■ Source material
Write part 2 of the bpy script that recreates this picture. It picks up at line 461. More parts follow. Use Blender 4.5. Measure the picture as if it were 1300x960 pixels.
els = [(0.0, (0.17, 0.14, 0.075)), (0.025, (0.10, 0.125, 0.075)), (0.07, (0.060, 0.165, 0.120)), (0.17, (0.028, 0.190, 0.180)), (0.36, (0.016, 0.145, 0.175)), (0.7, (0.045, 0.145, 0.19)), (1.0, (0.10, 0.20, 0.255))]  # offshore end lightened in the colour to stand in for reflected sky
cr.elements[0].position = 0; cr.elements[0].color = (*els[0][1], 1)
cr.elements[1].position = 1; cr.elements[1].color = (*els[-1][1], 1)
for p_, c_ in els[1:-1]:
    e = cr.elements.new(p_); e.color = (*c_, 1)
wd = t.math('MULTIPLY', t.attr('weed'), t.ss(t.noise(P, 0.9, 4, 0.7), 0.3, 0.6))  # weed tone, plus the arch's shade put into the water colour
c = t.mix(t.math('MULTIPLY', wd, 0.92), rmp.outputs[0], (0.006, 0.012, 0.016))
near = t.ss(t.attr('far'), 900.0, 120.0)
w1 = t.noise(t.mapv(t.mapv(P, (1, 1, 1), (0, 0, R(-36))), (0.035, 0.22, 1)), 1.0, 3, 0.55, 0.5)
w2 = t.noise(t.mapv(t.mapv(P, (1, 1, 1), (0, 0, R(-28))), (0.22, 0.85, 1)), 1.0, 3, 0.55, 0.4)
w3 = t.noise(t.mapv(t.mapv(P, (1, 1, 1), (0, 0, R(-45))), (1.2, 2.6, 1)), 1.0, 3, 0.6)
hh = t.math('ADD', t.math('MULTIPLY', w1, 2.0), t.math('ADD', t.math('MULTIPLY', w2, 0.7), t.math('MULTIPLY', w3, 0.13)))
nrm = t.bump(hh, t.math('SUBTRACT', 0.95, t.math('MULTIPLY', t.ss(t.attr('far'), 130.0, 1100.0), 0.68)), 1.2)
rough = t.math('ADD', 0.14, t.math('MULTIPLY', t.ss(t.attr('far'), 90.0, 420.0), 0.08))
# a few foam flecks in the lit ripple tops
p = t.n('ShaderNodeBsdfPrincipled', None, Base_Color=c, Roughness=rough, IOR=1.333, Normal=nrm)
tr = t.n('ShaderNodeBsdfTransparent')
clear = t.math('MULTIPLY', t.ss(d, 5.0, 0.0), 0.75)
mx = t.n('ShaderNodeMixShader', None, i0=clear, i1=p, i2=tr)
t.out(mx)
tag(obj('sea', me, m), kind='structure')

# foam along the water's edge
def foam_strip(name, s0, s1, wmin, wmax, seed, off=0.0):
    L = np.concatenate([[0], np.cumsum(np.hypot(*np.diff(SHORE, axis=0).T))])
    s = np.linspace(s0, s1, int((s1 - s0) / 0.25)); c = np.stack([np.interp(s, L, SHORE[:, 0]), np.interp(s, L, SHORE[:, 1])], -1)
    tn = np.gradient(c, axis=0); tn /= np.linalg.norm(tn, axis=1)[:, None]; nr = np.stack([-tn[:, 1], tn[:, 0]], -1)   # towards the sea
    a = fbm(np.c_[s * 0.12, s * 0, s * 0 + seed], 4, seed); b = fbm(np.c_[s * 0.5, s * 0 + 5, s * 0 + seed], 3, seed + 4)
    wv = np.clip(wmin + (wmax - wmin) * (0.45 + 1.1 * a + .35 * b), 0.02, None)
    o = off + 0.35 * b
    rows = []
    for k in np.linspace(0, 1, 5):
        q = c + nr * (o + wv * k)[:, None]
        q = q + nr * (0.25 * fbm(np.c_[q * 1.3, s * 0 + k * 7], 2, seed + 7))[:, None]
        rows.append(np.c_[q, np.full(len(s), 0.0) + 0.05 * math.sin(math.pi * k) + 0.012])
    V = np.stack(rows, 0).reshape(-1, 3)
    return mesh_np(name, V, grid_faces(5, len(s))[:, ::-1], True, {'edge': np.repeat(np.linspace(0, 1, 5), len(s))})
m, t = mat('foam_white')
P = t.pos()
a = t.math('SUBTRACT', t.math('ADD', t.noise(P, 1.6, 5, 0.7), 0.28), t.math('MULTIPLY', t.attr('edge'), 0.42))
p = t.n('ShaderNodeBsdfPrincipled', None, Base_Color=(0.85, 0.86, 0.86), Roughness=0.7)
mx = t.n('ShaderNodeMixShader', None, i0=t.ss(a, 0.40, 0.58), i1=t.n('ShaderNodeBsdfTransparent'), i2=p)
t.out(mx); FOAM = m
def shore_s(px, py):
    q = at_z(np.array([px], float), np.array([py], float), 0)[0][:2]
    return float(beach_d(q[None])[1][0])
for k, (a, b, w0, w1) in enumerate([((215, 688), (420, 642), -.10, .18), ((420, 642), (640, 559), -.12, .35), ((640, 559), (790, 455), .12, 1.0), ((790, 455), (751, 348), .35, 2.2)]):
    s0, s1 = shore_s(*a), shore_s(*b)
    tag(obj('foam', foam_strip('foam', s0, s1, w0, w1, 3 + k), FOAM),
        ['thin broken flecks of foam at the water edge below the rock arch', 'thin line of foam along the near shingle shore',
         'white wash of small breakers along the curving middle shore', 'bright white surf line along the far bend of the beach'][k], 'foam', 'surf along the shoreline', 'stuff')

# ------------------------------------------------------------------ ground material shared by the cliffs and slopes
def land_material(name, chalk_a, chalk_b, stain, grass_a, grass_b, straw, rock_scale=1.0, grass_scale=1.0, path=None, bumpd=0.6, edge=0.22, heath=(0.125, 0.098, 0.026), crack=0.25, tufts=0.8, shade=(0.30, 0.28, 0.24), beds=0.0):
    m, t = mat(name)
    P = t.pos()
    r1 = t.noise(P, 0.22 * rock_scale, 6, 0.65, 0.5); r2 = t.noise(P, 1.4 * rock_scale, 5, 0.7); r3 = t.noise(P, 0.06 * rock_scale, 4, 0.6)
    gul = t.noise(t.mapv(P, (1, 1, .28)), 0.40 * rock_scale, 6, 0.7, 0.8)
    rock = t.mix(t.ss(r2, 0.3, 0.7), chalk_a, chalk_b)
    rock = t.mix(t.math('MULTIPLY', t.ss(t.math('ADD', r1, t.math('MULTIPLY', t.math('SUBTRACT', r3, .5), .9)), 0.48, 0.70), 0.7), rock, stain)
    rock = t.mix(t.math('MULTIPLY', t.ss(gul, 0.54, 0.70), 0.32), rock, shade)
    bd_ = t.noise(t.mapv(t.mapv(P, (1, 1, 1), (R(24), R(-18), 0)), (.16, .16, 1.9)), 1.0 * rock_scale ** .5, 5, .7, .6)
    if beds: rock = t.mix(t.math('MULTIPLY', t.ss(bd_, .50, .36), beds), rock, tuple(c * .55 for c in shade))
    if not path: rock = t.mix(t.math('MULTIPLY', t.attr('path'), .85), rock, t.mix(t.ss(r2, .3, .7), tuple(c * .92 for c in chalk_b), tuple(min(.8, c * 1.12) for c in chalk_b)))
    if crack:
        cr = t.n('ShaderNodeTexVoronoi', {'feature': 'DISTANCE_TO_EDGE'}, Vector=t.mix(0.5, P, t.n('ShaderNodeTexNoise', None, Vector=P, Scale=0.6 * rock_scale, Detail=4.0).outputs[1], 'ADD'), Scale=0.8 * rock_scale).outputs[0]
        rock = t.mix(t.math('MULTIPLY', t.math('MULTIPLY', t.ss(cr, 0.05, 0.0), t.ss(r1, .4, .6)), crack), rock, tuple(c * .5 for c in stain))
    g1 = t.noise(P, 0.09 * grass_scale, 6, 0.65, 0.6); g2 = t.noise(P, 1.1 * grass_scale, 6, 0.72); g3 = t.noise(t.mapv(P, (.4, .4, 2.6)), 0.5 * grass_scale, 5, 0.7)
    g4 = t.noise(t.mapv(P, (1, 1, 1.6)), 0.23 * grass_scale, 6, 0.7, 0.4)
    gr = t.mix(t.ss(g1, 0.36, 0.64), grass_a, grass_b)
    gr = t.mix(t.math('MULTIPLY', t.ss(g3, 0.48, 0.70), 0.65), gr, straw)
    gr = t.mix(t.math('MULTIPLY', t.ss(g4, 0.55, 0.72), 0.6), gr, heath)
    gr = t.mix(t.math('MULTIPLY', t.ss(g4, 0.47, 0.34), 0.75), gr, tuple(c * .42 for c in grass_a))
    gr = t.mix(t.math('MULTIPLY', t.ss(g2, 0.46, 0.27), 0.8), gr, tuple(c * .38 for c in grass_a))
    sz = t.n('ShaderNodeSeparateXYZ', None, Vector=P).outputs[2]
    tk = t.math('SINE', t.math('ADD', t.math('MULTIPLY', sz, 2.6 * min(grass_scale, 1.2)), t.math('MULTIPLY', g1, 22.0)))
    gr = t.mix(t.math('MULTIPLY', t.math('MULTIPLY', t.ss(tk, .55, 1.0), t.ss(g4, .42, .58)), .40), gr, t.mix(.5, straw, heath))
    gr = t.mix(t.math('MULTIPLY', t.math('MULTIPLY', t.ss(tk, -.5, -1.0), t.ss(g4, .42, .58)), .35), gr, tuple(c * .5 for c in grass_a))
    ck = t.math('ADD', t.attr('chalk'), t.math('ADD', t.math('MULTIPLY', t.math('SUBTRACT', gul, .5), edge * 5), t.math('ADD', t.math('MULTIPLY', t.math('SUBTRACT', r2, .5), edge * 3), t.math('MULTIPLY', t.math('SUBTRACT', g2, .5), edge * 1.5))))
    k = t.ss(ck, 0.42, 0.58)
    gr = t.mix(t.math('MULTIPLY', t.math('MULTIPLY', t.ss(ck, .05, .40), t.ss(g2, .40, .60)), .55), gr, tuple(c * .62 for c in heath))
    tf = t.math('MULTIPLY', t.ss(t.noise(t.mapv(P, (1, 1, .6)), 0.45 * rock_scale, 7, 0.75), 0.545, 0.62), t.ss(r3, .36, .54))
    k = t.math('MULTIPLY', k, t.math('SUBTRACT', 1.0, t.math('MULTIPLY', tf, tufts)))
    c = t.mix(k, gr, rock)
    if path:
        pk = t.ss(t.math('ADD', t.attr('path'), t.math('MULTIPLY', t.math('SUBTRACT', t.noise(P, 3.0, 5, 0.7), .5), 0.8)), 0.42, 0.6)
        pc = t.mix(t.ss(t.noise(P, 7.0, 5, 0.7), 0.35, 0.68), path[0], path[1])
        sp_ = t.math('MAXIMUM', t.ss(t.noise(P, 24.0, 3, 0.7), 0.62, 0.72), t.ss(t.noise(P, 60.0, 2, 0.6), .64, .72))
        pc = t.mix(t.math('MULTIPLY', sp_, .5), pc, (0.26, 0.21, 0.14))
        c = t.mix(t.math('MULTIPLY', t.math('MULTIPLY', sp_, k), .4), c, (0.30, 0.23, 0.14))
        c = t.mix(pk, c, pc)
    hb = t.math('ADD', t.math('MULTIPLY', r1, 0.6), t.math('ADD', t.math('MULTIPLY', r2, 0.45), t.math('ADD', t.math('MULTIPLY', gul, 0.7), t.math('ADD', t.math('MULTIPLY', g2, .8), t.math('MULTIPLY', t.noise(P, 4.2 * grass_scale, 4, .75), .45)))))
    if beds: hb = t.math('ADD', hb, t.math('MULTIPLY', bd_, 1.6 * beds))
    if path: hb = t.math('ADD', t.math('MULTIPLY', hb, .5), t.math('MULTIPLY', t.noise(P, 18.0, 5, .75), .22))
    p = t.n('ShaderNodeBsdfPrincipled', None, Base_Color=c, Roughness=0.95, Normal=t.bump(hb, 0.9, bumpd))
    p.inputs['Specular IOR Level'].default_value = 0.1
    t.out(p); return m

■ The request
Write out again only the lines from the line containing "0.32), rock, shade)" through the line containing "rock_scale ** .5, 5, .7, .6)", both included, exactly as they are.

■ Correct answer
    rock = t.mix(t.math('MULTIPLY', t.ss(gul, 0.54, 0.70), 0.32), rock, shade)
    bd_ = t.noise(t.mapv(t.mapv(P, (1, 1, 1), (R(24), R(-18), 0)), (.16, .16, 1.9)), 1.0 * rock_scale ** .5, 5, .7, .6)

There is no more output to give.